For the last 37 years, Vassar students have made the 30-minute drive to Stormville, N.Y. each week. As part of the Green Haven Prison Program, students and inmates at the maximum-security prison gather to discuss a range of topics including current events, domestic violence, fatherhood and more. The program started in 1979 and has been credited with changing the lives of hundreds of Vassar students and inmates alike. This Friday, students will have the opportunity to learn about another life changing prison initiative–this time without the drive. The presentation is part of Modfest, the annual festival that celebrates and explores 20th and 21st-century music through a series of events, concerts and displays. According to organizers, this year’s schedule has particularly diverse offerings.
On Friday, Feb. 5 at 4 p.m., violist Nathan Schram will give a presentation on the MUSICAMBIA program in Spitzer Auditorium in Sanders Classroom. MUSICAMBIA is a prison reform program that establishes music programs within prisons and jails in which incarcerated people can participate. Schram is the executive director and founder of MUSICAMBIA. The presentation will consist of information regarding how the program started and will include pictures, videos and audio recordings showing the work that this program has accomplished.
Explaining how MUSICAMBIA’s artistic focus differs from the traditional prison reform movement, Schram replied, “This way of prison reform is more grass roots and not focused on being political. It can mainly prove that there’s a way to build pride and community amongst the incarcerated people and administration by reminding everyone of their humanity.” This blend of activism and creativity is expected to resonate on campus.
MUSICAMBIA, which is a portmanteau of the Spanish words “musica” and “cambia” to mean “music change,” began when Schram was in Carnegie Hall’s Ensemble ACJW and worked with the Rikers Island Correctional Facility in 2011. Modeled after Venezuela’s Penitentiary Orchestra Program, which Schram visited and studied, MUSICAMBIA provides an important opportunity for incarcerated people within these communities to develop a new skill that can improve their self-esteem and create a better lifestyle through creative expression.

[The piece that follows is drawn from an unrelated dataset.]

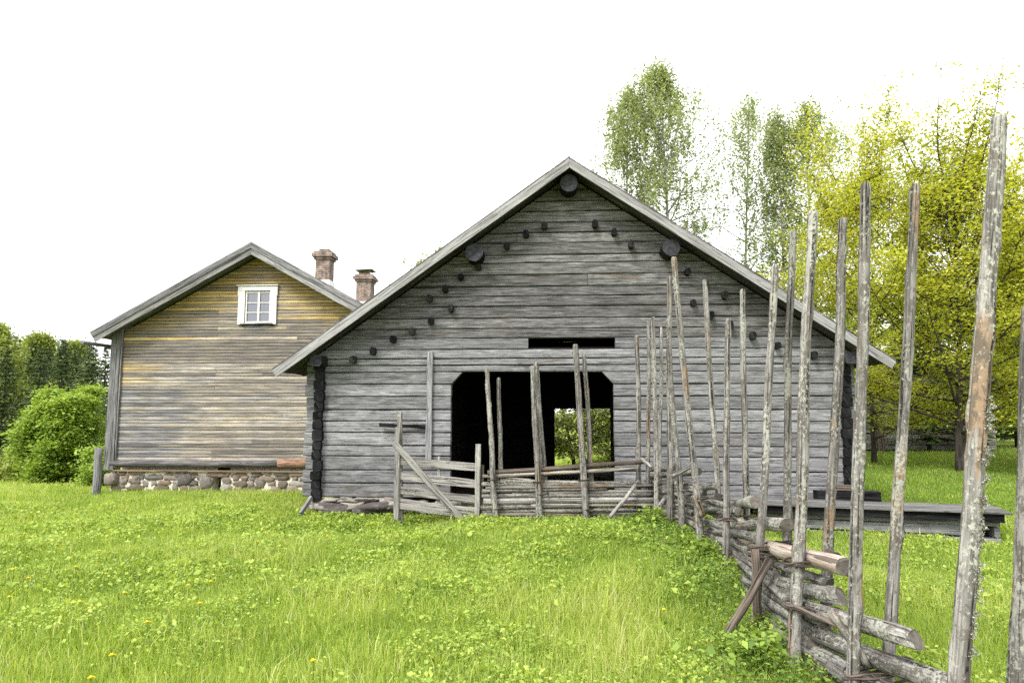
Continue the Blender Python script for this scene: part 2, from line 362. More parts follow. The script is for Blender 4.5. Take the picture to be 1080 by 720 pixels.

Schram’s presentation is part of Modfest, the two-week annual festival now in it’s 14th year. Modfest’s aims are to explore arts in the 20th and 21st centuries. Dee Wilson ’69 and her husband, music professor Richard Wilson, founded the festival with the intention of focusing in-depth on contemporary art from different fields to illuminate more modern artists that didn’t get the academic attention they deserve. This year’s Modfest includes Schram’s MUSICAMBIA presentation, a performance by the Mahagonny Ensemble featuring a newly-written piece by Robinson McClellan ’99 commissioned specifically for Modfest, as well as many Vassar students and local performers presenting all sorts of art.
Talking about MUSICAMBIA’s message and what influenced her to invite Schram to participate in Modfest, Wilson said, “When I got to know Nathan and I found out about the program he’s running, I thought that this is what it’s really all about, also just learning for learning’s sake. But the arts also have been said many times to bring a sense of calm, a sense of organization and, I think for these men, a sense of pride in what they’re doing, which has to help get them through the day.”
Schram’s program lies at the intersection of activism and art, which broadens its appeal. For Wilson, learning is appealing in its own right. She explained, “Even when learning appears to be in a vacuum or not having meaning to it, there’s the inner meaning for it. Learning a language because you’re going to go there is wonderful, but there’s also to learn it just because it’s really interesting.
Modfest educates on what usually is not taught. Other art events, like the Fluid Ecologies exhibition, shed light on cultures and people that rarely get the attention they deserve.
“It’s wonderful to see this unified and focused attention around contemporary music– and great programming and performances,” McClellan said of Modfest.
Modfest also has the potential to reach audiences who were previously uninvolved in the music scene. With such a broad range of events, it can appeal to anyone. In many events like MUSICAMBIA, the themes transcend music and have a much greater resonance. McClellan continued, “I think Modfest provides people with a friendly but powerful introduction to current ‘classical’ composers and performers. The choice of composers is broad stylistically, so there is something for everyone, and the performing is top-notch so you get compelling presentations of the music that will draw in newcomers. And many of the concerts involve students, and they are happening just steps from the dorms, so it’s the ideal environment to hear some new things.”
MUSICAMBIA offers a new side of the prison reform movement that doesn’t get as much attention as it deserves, the ability of rehabilitation and pride through creative expression. Hopefully, this presentation can inform and motivate students to notice the change that’s possible within these communities and the difference art can make. Currently, MUSICAMBIA has partnered with institutions like the Sing Sing Correctional Facility in New York, the Polmont Young Offenders Institution in Scotland and the Instituto Nacional de Orientación Feminina in Venezuela, with intentions to expand domestically and internationally even further.
Discussing the impact he hopes the presentation will have on Vassar students and staff, Schram said, “I’d like the artists to leave the presentation with a sense of the power their art has. Art is more powerful than ever thought, allowing ideas to be possibilities. In general, anything can impact the population.”